Todas elas se ocupam majoritariamente da investigação e monitoramento de ameaças internas no país - embora algumas tenham formas de atuação internacional, por meio de adidos (representantes) em embaixadas e representações em organismos multilaterais.
Em comparação, diferente do modelo brasileiro, muitas potências mundiais possuem não só órgãos voltados para a inteligência doméstica, mas agências direcionadas para a atuação fora de seu território, como Estados Unidos (CIA), Grã-Bretanha (MI6) e Rússia (SVR).

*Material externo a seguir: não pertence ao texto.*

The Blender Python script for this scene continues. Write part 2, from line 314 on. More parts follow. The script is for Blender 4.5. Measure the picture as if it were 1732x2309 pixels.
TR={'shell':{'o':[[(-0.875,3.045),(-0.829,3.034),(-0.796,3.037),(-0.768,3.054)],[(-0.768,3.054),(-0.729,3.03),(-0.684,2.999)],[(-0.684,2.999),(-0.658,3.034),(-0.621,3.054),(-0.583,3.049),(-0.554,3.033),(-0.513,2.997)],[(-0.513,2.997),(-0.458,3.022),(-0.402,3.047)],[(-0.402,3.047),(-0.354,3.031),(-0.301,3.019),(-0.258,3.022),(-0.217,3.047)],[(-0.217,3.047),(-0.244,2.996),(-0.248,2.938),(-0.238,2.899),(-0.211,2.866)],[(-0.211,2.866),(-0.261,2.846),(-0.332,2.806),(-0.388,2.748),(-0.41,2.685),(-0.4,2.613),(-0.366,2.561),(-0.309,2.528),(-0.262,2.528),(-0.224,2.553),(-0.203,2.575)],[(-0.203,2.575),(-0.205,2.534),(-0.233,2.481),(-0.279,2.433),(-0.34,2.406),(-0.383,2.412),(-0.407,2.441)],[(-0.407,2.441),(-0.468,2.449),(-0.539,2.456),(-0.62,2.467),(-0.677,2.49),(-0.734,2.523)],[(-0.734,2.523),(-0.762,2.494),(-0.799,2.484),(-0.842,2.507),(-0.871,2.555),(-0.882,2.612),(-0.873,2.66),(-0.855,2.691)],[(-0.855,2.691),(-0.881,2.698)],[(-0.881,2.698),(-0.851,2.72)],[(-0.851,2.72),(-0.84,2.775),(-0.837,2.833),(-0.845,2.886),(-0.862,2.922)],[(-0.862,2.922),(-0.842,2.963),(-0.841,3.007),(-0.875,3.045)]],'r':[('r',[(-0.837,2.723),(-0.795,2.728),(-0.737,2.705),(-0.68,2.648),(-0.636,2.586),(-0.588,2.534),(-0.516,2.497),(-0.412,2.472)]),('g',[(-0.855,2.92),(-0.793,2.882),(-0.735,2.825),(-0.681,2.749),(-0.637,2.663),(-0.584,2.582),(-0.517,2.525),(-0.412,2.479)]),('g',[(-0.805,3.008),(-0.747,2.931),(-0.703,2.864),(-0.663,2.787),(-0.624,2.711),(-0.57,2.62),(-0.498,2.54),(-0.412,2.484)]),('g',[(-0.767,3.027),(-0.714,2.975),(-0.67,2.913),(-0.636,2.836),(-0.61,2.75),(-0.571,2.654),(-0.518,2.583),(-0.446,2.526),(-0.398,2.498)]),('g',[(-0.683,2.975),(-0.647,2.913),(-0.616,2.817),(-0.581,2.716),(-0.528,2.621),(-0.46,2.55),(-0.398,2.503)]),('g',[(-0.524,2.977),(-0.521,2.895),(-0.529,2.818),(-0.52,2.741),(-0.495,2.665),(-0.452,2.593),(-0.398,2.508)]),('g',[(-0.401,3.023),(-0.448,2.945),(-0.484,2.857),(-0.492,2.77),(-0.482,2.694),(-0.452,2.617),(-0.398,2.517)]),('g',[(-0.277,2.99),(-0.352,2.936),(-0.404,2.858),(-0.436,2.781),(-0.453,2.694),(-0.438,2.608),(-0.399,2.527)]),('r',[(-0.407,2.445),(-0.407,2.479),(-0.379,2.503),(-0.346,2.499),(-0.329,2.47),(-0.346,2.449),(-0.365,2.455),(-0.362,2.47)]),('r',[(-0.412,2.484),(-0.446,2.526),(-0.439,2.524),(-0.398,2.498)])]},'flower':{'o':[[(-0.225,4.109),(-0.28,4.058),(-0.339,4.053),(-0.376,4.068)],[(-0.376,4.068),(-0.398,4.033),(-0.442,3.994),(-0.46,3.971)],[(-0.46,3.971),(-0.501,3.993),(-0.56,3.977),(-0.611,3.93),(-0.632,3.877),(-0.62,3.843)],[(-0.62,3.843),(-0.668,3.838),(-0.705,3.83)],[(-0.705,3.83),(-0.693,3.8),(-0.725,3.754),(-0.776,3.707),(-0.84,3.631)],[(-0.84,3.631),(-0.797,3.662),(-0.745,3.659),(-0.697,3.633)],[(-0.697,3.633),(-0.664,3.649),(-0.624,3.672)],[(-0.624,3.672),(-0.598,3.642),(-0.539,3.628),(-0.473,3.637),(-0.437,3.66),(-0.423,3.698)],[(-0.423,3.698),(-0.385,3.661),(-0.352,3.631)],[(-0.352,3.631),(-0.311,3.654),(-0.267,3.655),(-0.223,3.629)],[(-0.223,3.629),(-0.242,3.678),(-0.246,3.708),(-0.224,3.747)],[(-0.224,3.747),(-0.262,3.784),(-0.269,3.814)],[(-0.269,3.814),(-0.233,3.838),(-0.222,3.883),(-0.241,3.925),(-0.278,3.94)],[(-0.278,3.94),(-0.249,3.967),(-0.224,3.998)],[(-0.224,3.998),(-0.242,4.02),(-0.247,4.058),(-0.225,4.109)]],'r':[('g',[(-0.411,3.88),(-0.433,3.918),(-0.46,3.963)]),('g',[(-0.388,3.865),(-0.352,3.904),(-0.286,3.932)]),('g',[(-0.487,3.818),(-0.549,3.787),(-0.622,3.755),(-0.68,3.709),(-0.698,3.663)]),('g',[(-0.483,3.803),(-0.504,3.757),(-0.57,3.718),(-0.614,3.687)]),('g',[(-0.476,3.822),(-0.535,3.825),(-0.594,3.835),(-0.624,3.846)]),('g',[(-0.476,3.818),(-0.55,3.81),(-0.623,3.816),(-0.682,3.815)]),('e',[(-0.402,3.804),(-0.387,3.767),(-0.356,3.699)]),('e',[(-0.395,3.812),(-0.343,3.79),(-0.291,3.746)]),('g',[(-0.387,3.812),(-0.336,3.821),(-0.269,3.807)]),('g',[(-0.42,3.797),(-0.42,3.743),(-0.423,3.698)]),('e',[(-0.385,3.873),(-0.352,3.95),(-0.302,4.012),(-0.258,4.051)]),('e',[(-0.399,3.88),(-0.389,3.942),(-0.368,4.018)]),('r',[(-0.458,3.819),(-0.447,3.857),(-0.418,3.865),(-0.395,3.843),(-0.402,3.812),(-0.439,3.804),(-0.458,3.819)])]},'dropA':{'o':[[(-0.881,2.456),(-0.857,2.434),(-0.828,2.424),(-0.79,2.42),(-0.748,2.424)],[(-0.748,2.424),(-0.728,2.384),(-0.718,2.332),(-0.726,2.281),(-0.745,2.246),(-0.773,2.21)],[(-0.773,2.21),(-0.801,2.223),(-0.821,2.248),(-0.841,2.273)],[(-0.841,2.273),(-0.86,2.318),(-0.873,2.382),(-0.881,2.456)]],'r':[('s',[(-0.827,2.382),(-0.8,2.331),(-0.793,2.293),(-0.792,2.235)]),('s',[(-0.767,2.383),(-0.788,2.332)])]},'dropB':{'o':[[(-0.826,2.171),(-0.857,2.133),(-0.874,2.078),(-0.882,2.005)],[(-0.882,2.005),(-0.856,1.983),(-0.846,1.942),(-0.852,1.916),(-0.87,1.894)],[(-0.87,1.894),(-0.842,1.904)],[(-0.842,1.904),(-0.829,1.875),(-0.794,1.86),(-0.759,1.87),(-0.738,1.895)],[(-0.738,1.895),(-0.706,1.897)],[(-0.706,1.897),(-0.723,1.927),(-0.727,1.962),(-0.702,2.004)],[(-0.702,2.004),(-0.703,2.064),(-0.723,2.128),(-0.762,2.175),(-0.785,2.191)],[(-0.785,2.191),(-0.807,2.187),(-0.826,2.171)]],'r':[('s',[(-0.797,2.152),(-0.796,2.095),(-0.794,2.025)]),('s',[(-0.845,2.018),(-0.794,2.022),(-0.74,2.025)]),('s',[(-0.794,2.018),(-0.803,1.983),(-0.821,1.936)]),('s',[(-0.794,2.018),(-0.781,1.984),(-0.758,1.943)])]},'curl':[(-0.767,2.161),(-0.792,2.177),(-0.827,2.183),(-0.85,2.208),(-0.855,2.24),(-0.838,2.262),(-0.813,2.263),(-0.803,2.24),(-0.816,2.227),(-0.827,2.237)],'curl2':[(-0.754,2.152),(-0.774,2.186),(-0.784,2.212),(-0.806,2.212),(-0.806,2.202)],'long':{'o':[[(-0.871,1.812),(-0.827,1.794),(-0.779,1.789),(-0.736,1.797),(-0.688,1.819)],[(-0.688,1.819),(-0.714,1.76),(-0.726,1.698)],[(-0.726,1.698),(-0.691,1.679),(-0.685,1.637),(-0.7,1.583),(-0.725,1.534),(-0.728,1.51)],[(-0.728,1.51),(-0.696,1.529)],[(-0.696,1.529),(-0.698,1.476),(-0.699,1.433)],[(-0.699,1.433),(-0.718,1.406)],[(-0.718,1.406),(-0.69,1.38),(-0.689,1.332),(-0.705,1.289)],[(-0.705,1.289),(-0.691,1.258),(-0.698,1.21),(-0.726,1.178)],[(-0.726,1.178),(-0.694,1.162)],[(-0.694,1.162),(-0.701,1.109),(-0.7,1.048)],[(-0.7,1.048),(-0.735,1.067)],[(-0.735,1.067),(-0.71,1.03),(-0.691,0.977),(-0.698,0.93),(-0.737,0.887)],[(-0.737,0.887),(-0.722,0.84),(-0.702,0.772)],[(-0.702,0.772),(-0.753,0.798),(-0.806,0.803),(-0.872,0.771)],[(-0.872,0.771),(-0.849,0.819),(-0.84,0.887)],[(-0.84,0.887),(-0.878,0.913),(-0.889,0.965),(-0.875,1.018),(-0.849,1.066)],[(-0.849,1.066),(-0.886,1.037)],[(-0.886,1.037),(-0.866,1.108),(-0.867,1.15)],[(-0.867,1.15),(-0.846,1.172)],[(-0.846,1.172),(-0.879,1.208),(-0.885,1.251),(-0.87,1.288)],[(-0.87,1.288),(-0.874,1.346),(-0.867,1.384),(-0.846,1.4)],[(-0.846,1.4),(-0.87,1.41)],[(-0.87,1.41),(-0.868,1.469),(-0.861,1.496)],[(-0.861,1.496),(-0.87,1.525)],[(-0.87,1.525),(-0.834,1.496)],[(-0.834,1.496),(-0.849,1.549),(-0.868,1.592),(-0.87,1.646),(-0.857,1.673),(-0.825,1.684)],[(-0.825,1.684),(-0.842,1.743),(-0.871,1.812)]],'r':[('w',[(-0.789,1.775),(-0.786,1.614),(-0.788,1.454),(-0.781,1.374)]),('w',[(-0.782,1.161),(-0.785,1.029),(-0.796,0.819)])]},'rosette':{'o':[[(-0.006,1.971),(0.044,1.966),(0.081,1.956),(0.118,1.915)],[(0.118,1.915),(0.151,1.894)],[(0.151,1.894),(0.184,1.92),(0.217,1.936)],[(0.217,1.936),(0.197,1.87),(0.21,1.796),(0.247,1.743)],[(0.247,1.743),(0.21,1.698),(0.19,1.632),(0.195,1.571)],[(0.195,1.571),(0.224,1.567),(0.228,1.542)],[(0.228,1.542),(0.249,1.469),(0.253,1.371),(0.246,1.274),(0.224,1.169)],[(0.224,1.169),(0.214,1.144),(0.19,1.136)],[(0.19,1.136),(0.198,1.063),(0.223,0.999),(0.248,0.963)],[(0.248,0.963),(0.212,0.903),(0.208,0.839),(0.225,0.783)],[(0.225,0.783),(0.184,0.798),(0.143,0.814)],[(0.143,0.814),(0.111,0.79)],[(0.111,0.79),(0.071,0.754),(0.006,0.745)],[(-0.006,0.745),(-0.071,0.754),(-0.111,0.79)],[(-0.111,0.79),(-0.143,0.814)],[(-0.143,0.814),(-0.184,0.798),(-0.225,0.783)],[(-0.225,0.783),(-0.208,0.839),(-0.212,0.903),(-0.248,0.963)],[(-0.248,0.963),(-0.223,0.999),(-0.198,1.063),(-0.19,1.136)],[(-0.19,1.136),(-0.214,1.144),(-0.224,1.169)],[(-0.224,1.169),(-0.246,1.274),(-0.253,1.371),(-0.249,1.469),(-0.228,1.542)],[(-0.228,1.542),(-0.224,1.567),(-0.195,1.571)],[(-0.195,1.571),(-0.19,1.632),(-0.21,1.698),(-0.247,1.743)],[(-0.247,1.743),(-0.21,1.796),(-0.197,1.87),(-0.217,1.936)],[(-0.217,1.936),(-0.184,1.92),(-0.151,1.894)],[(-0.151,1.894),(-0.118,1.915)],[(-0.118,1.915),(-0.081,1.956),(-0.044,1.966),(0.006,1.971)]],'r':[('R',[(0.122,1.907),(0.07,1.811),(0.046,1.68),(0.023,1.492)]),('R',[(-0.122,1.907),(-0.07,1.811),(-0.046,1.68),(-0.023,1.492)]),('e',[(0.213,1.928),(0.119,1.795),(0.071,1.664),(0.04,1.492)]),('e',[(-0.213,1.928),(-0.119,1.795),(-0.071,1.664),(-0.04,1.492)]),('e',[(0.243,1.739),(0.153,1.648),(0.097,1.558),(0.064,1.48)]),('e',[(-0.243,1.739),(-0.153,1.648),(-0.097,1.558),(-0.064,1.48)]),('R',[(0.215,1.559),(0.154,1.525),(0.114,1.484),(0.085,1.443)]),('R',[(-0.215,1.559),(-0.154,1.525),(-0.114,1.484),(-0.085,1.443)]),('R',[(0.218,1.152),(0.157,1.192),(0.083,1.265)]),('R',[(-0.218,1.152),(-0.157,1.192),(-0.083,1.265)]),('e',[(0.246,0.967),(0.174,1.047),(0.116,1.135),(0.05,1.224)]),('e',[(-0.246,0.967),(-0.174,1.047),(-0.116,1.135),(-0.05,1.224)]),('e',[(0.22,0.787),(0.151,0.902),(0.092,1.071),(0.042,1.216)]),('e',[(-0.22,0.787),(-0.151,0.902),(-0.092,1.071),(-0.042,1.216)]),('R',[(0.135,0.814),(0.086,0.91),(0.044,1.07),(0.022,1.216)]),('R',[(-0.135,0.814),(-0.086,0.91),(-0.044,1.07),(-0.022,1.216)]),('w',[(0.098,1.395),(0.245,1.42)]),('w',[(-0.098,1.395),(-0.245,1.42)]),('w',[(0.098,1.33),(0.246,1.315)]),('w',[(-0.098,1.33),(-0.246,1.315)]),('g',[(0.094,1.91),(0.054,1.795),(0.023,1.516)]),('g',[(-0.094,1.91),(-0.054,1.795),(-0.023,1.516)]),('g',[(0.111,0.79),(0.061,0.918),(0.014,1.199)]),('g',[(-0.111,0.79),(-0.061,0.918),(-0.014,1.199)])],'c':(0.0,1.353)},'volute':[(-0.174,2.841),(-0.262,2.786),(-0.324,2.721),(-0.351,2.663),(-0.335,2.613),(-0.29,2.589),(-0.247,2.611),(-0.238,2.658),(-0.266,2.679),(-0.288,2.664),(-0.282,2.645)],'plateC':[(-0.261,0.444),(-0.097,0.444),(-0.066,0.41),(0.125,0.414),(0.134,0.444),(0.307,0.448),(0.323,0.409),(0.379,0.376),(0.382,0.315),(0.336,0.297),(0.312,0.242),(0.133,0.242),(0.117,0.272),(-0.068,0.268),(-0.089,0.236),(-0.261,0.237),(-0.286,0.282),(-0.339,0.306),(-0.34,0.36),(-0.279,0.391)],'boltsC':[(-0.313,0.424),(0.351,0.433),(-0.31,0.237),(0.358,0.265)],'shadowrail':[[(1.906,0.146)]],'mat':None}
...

Segundo o especialista Vladimir de Paula Brito, agente da Polícia Federal e pesquisador do think tank Inasis (sigla em inglês para Associação Internacional para Estudos de Segurança e Inteligência), o modelo de inteligência brasileiro também não preveria o monitoramento de suspeitos por longos períodos de tempo.
Na maioria dos casos, indivíduos que poderiam representar ameaça geralmente são vigiados apenas no período em que dura um inquérito da polícia ou um processo judicial.
Extremismo
Segundo Jungmann, devido às Olimpíadas e Paralimpíadas, pela primeira vez na história mais recente do Brasil o país é ameaçado por um ente externo: o EI.
E isso ocorre em meio a uma mudança de característica dos movimentos extremistas - que segundo o ministro hoje são mais difusos e não requerem contato direto entre suas lideranças e as diversas células e extremistas solitários espalhados pelo mundo.
Questionado se propõe uma nova agência, o ministro afirmou:
"Uma agência, se quiser... Mas que seja centralizada e que tenha ação nacional e internacional".
"Pela primeira vez nós estamos tendo uma atitude agressiva de uma entidade que está ligada a um conflito territorial, mas ao mesmo tempo global, no próprio Oriente Médio, que incide no Brasil, no momento em que ele se projeta através dos jogos olímpicos e paralímpicos".
"Essa é uma nova realidade e é preciso ter uma resposta para isso sem a menor sombra de dúvidas", disse.
Prós e contras
O consultor de segurança Hugo Tisaka, da empresa NSA Brasil, considera positivo expandir a atuação do serviço de inteligência brasileiro no exterior, o que, na sua avaliação, poderia ser feito em parceria com os serviços diplomáticos, nas embaixadas brasileiras ao redor do mundo.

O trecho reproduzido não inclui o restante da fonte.